15 Seninle kadını, onun soyuyla senin soyunu Birbirinize düşman edeceğim. Onun soyu senin başını ezecek, Sen onun topuğuna saldıracaksın.”
And I will put enmity between thee and the woman, and between thy seed and her seed; they shall bruise thy head, and thou shalt bruise their heel.'
16 RAB Tanrı kadına, “Çocuk doğururken sana Çok acı çektireceğim” dedi, “Ağrı çekerek doğum yapacaksın. Kocana istek duyacaksın, Seni o yönetecek.”
Unto the woman He said: 'I will greatly multiply thy pain and thy travail; in pain thou shalt bring forth children; and thy desire shall be to thy husband, and he shall rule over thee.'
17 RAB Tanrı Adem'e, “Karının sözünü dinlediğin ve sana, Meyvesini yeme dediğim ağaçtan yediğin için Toprak senin yüzünden lanetlendi” dedi, “Yaşam boyu emek vermeden yiyecek bulamayacaksın.
And unto Adam He said: 'Because thou hast hearkened unto the voice of thy wife, and hast eaten of the tree, of which I commanded thee, saying: Thou shalt not eat of it; cursed is the ground for thy sake; in toil shalt thou eat of it all the days of thy life.
18 Toprak sana diken ve çalı verecek, Yaban otu yiyeceksin.
Thorns also and thistles shall it bring forth to thee; and thou shalt eat the herb of the field.
19 Toprağa dönünceye dek Ekmeğini alın teri dökerek kazanacaksın. Çünkü topraksın, topraktan yaratıldın Ve yine toprağa döneceksin.”

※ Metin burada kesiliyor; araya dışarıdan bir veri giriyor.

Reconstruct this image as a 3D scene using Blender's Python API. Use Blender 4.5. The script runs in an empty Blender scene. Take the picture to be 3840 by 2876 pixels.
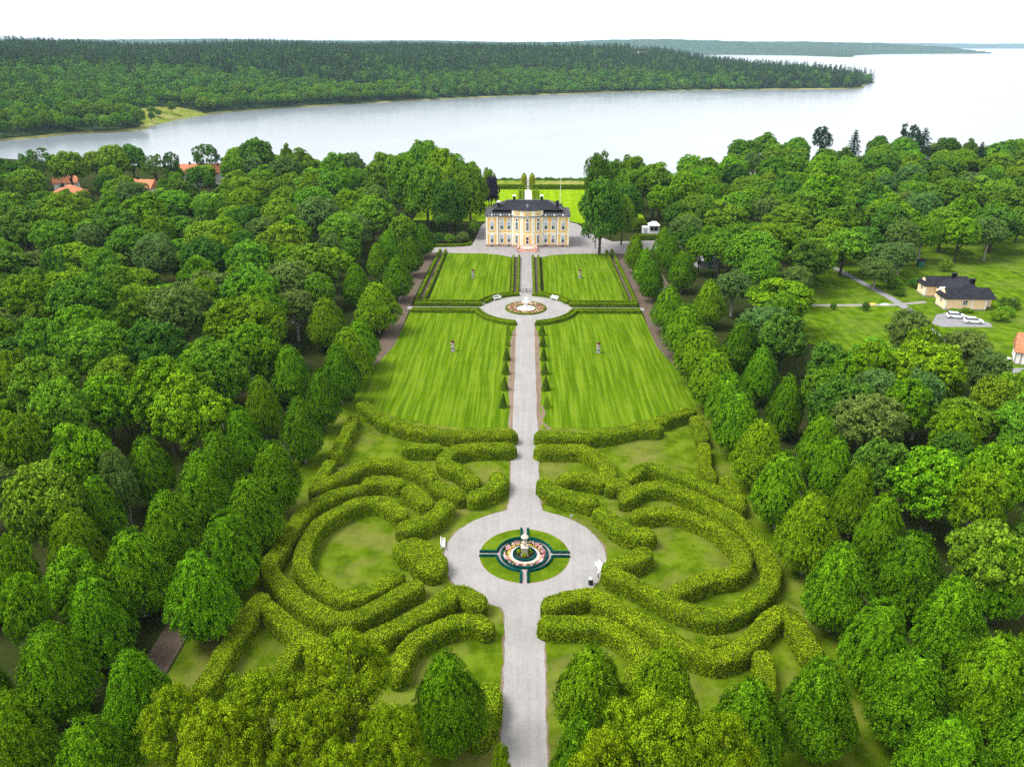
import bpy, bmesh, math, random
import numpy as np
from mathutils import Vector
R = math.radians
SC = bpy.context.scene
COL = SC.collection

# ------------------------------------------------------------------ camera
cam = bpy.data.cameras.new('camera'); camo = bpy.data.objects.new('camera', cam); COL.objects.link(camo)
camo.location = (-0.25, 0, 65.0); camo.rotation_euler = (R(90 - 23.391), 0, R(0.943))
cam.sensor_fit = 'HORIZONTAL'; cam.sensor_width = 36; cam.lens = 18 / math.tan(R(66.095 / 2))
cam.clip_start = 0.5; cam.clip_end = 40000
SC.camera = camo
# ------------------------------------------------------------------ sky (bright overcast) and soft sun
SUN_EL, SUN_AZ = R(58), R(262)          # azimuth: clockwise from +Y
world = bpy.data.worlds.new('World'); SC.world = world; world.use_nodes = True
nt = world.node_tree; nt.nodes.clear()
def wn(t, **k):
    n = nt.nodes.new(t)
    for a, b in k.items(): setattr(n, a, b)
    return n
wo = wn('ShaderNodeOutputWorld'); bg = wn('ShaderNodeBackground')
sky = wn('ShaderNodeTexSky', sky_type='NISHITA'); sky.sun_disc = False
sky.sun_elevation = SUN_EL; sky.sun_rotation = SUN_AZ; sky.air_density = 1.0; sky.dust_density = 3.0
tc = wn('ShaderNodeTexCoord'); mp = wn('ShaderNodeMapping'); mp.inputs['Scale'].default_value = (1.5, 1.5, 9.0)
no = wn('ShaderNodeTexNoise'); no.inputs['Scale'].default_value = 1.6; no.inputs['Detail'].default_value = 6; no.inputs['Roughness'].default_value = 0.55
cr = wn('ShaderNodeValToRGB'); cr.color_ramp.elements[0].position = 0.30; cr.color_ramp.elements[1].position = 0.52
cr.color_ramp.elements[0].color = (2.0, 2.08, 2.2, 1); cr.color_ramp.elements[1].color = (4.8, 4.8, 4.8, 1)
mx = wn('ShaderNodeMixRGB'); mx.inputs[0].default_value = 0.9
L = nt.links.new
L(tc.outputs['Generated'], mp.inputs['Vector']); L(mp.outputs[0], no.inputs['Vector']); L(no.outputs['Fac'], cr.inputs[0])
L(sky.outputs[0], mx.inputs[1]); L(cr.outputs[0], mx.inputs[2]); L(mx.outputs[0], bg.inputs[0])
bg.inputs[1].default_value = 0.1
L(bg.outputs[0], wo.inputs[0])
sun = bpy.data.lights.new('sun', 'SUN'); sun.energy = 1.5; sun.angle = R(26); sun.color = (1.0, 0.965, 0.91)
suno = bpy.data.objects.new('sun', sun); COL.objects.link(suno)
sd = Vector((math.sin(SUN_AZ) * math.cos(SUN_EL), math.cos(SUN_AZ) * math.cos(SUN_EL), math.sin(SUN_EL)))
suno.rotation_euler = sd.to_track_quat('Z', 'Y').to_euler(); suno.location = (0, 0, 200)
vs = SC.view_settings
vs.view_transform = 'Standard'; vs.look = 'None'; vs.exposure = 1.95; vs.gamma = 1; vs.use_curve_mapping = False
cy = SC.cycles
cy.max_bounces = 6; cy.diffuse_bounces = 2; cy.glossy_bounces = 2; cy.transmission_bounces = 3; cy.volume_bounces = 1
cy.transparent_max_bounces = 4; cy.use_denoising = False; cy.denoiser = 'OPENIMAGEDENOISE'; cy.denoising_input_passes = 'RGB_ALBEDO_NORMAL'; cy.denoising_prefilter = 'ACCURATE'
cy.caustics_reflective = False; cy.caustics_refractive = False

# ------------------------------------------------------------------ material helpers
MATS = {}
class NG:
    def __init__(s, name):
        s.m = bpy.data.materials.new(name); s.m.use_nodes = True; s.t = s.m.node_tree; s.t.nodes.clear(); MATS[name] = s.m
    def n(s, t, **k):
        n = s.t.nodes.new(t)
        for a, b in k.items():
            if a.startswith('i_'): n.inputs[a[2:].replace('_', ' ')].default_value = b
            else: setattr(n, a, b)
        return n
    def l(s, a, b): s.t.links.new(a, b)
    def ramp(s, fac, stops):
        r = s.n('ShaderNodeValToRGB'); e = r.color_ramp.elements
        while len(e) < len(stops): e.new(0.5)
        for i, (p, c) in enumerate(stops):
            e[i].position = p; e[i].color = (*c, 1)
        s.l(fac, r.inputs[0]); return r.outputs[0]
    def noise(s, vec, scale, detail=3, rough=0.5):
        n = s.n('ShaderNodeTexNoise'); n.inputs['Scale'].default_value = scale; n.inputs['Detail'].default_value = detail; n.inputs['Roughness'].default_value = rough
        if vec is not None: s.l(vec, n.inputs['Vector'])
        return n.outputs['Fac']
    def mix(s, f, a, b, mode='MIX'):
        n = s.n('ShaderNodeMixRGB'); n.blend_type = mode
        for v, i in ((f, 0), (a, 1), (b, 2)):
            if hasattr(v, 'is_linked') or hasattr(v, 'links'): s.l(v, n.inputs[i])
            else: n.inputs[i].default_value = v if i == 0 else (*v, 1)
        return n.outputs[0]
    def math(s, op, a, b=None):
        n = s.n('ShaderNodeMath'); n.operation = op
        for v, i in ((a, 0), (b, 1)):
            if v is None: continue
            if hasattr(v, 'links'): s.l(v, n.inputs[i])
            else: n.inputs[i].default_value = v
        return n.outputs[0]
    def pos(s): return s.n('ShaderNodeNewGeometry').outputs['Position']
    def objc(s): return s.n('ShaderNodeTexCoord').outputs['Object']
    def out(s, color, rough=0.8, spec=0.3, metal=0.0, bump=None, bstr=0.3, bdist=0.05, transl=0.0):
        p = s.n('ShaderNodeBsdfPrincipled'); p.inputs['Roughness'].default_value = rough
        p.inputs['Specular IOR Level'].default_value = spec; p.inputs['Metallic'].default_value = metal
        if hasattr(color, 'links'): s.l(color, p.inputs['Base Color'])
        else: p.inputs['Base Color'].default_value = (*color, 1)
        if bump is not None:
            b = s.n('ShaderNodeBump'); b.inputs['Strength'].default_value = bstr; b.inputs['Distance'].default_value = bdist
            s.l(bump, b.inputs['Height']); s.l(b.outputs[0], p.inputs['Normal'])
        o = s.n('ShaderNodeOutputMaterial')
        if transl > 0:
            t = s.n('ShaderNodeBsdfTranslucent')
            if hasattr(color, 'links'): s.l(color, t.inputs[0])
            else: t.inputs[0].default_value = (*color, 1)
            m = s.n('ShaderNodeMixShader'); m.inputs[0].default_value = transl
            s.l(p.outputs[0], m.inputs[1]); s.l(t.outputs[0], m.inputs[2]); s.l(m.outputs[0], o.inputs[0])
        else: s.l(p.outputs[0], o.inputs[0])
        return s.m

def plain(name, c, rough=0.7, spec=0.3, var=0.12, scale=1.5, metal=0.0):
    g = NG(name); f = g.noise(g.objc(), scale, 4)
    a = tuple(x * (1 - var) for x in c); b = tuple(min(1, x * (1 + var)) for x in c)
    return g.out(g.ramp(f, [(0.3, a), (0.7, b)]), rough, spec, metal)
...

In the sweat of thy face shalt thou eat bread, till thou return unto the ground; for out of it wast thou taken; for dust thou art, and unto dust shalt thou return.'
20 Adem karısına Havva adını verdi. Çünkü o bütün insanların annesiydi.
And the man called his wife's name Eve; because she was the mother of all living.
21 RAB Tanrı Adem'le karısı için deriden giysiler yaptı, onları giydirdi.
And the LORD God made for Adam and for his wife garments of skins, and clothed them.
22 Sonra, “Adem iyiyle kötüyü bilmekle bizlerden biri gibi oldu” dedi, “Artık yaşam ağacına uzanıp meyve almasına, yiyip ölümsüz olmasına izin verilmemeli.”
And the LORD God said: 'Behold, the man is become as one of us, to know good and evil; and now, lest he put forth his hand, and take also of the tree of life, and eat, and live for ever.'
23 Böylece RAB Tanrı, yaratılmış olduğu toprağı işlemek üzere Adem'i Aden bahçesinden çıkardı.
Therefore the LORD God sent him forth from the garden of Eden, to till the ground from whence he was taken.
24 Onu kovdu. Yaşam ağacının yolunu denetlemek için de Aden bahçesinin doğusuna Keruvlar ve her yana dönen alevli bir kılıç yerleştirdi.
So He drove out the man; and He placed at the east of the garden of Eden the cherubim, and the flaming sword which turned every way, to keep the way to the tree of life.